Bless his little heart.
Oh, Susan, we're so glad you and Jack
are getting along.
- He's a darling. Really, he is.
- You're so sweet. You deserve
a sweetheart likeJack.
- I think he's just the man for you.
- I won't do it.
- Yes, you will, darling.
- Oh, you can't refuse us.
- Positively will not do it!
- Oh, Susan, you have to!
You know how Jack feels
about gold diggers.
You know how the hotel feels
about rent dodgers.
You don't want to be kicked out.
Well, anyway, he's only got
enough to pay up until tonight.
What'll we do about next week?
- We'll worry about next week next week.
- Oh.
They're here, Barbara.
Hurry up and get ready.
- Where's my scarf?
- You know, you're supposed to be
the vamp around here, not me.
I'll let them in.
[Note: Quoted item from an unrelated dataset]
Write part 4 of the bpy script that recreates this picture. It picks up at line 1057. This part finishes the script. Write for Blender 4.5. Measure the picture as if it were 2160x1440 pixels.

You go talk toJack.
Oh, the Miami twins.
Come in, gentlemen.
Company.! Halt.! Hut, two.!
- Now, what do you want?
- Let's see. What do we want?
Well, I've always wanted
the China wall.
We want you, the juice of the grape,
and a good hot dance band.
But right now, we'll settle for those
potato chips and cheese.
Yes.
Look, it's, uh, it's Barbara's birthday.
You know, my secretary, Miss Sears.
Well, I knew you wouldn't mind,
so I told her we'd take
her dancing with us.
- Oh, you did, eh?
- Well, that's certainly
big of you, Miss Latimer.
Good evening.
Well, Miss Sears
certainly improves with age.
I hope you're ashamed, putting up
such a holler against taking her along.
I beg your pardon. I insist she go.
Happy birthday, Miss Sears.
- Thank you.
- Congratulations, Barbara.
- Thank you.
- Say, she's good-looking enough
to be one of your own family.
What's the idea
holding her out on us?
I really didn't know
she'd turn out so well.
You knew it all the time. You just kept her
undercover so she wouldn't outshine you.
Don't get me in trouble
with my boss, Mr. Bolton.
If you want to say nice things like that,
you'd better tell me in private.
That I'll do. Come on.
Make an attractive couple, don't they?
- Good-bye, Susan.
- Good-bye, Susan!
Good-bye, everybody.
- Don't forget to bring home the bacon.
- Huh?
- Oh, oh. We ran a little short today.
- Good old Susan.
- And, uh, who is Susan?
- Susan? Oh, she's my maid.
- They've gone.
- Yeah. Gee, it's swell
to be alone with you.
- Is it?
- Yeah.
When I'm alone with you,
it don't feel like I'm with anybody.
- Oh, I mean-
- I know. Me too.
Say, uh, there's something that I've been
wanting to do for a long, long while.
- Yes?
- Yes.
- What?
- Uh-
I don't know
day from night
I don't know
left from right
I've got no appetite
Is that good
Huh?
I don't know
my own house
I don't know
moose from mouse
I don't know
north from "souse"
Is that good
I'm goofy
Punchy
So crazy for you
That I put salt
in a chocolate malt
And mustard on a honeydew
I don't know
Gin from tea
I sat down on a bee
But that lift you give me
Is that good
I can't sleep
Not a wink
I can't think
Not a think
I see stars in the sink
Is that good
I don't know sweet from swing
I don't know Kate from Bing
But I hear bluebirds sing
Is that good?
I act like a dope
I get my pay
throw the check away
Then try to
cash the envelope
I don't know what I do
But I do dream of you
And that dream
woo, woo, woo
- Is that good
- It ain't bad.
- Is that good
- Wahoo!
Is that good?
I'm woozy
Dizzy
I'm weak in the pins
But I know this. Every time we kiss
I don't need any vitamins
I go round in a trance
You got oomph
in your glance
We got ants
in our plants
- Is that good
- Yes, sirree
If it's good for you,
it's mighty good for me
- Why, uh, I think the squab, Victor.
- Uh, very good, sir.
The duck is very nice tonight,
Mr. Bolton.
Oh, no, thanks.
I'm not very hungry.
- Uh, just a chicken sandwich.
Hmm?
Well, I know what I want.
Yes. How am I doin', pal?
- I guess that's it, Victor.
Coffee, of course.
- Uh, yes, sir.
- Oh, shall we?
- Let's not.
Well. Finally, a girl
who doesn't like to dance.
Oh, I like it very much.
Only, you don't want to,
really, do you?
- How'd you know?
- You're a little on the sad side
tonight, aren't you?
- What makes you say that?
- Oh, I've noticed a touch
of it several times.
Tonight, I could see
you were particularly sad.
In other words,
I'm just a sad man, huh?
- I know why you're that way.
- You do?
Mm-hmm. Out there.
Everything'd be perfect if that were
you with Miss Latimer, wouldn't it?
Everything'd be fine.
Have, uh- Have you and Mr. McNeil
been friends long?
Oh, yes. Years.
We went to school together.
- We've played around ever since.
- And, uh, every time you play, he wins.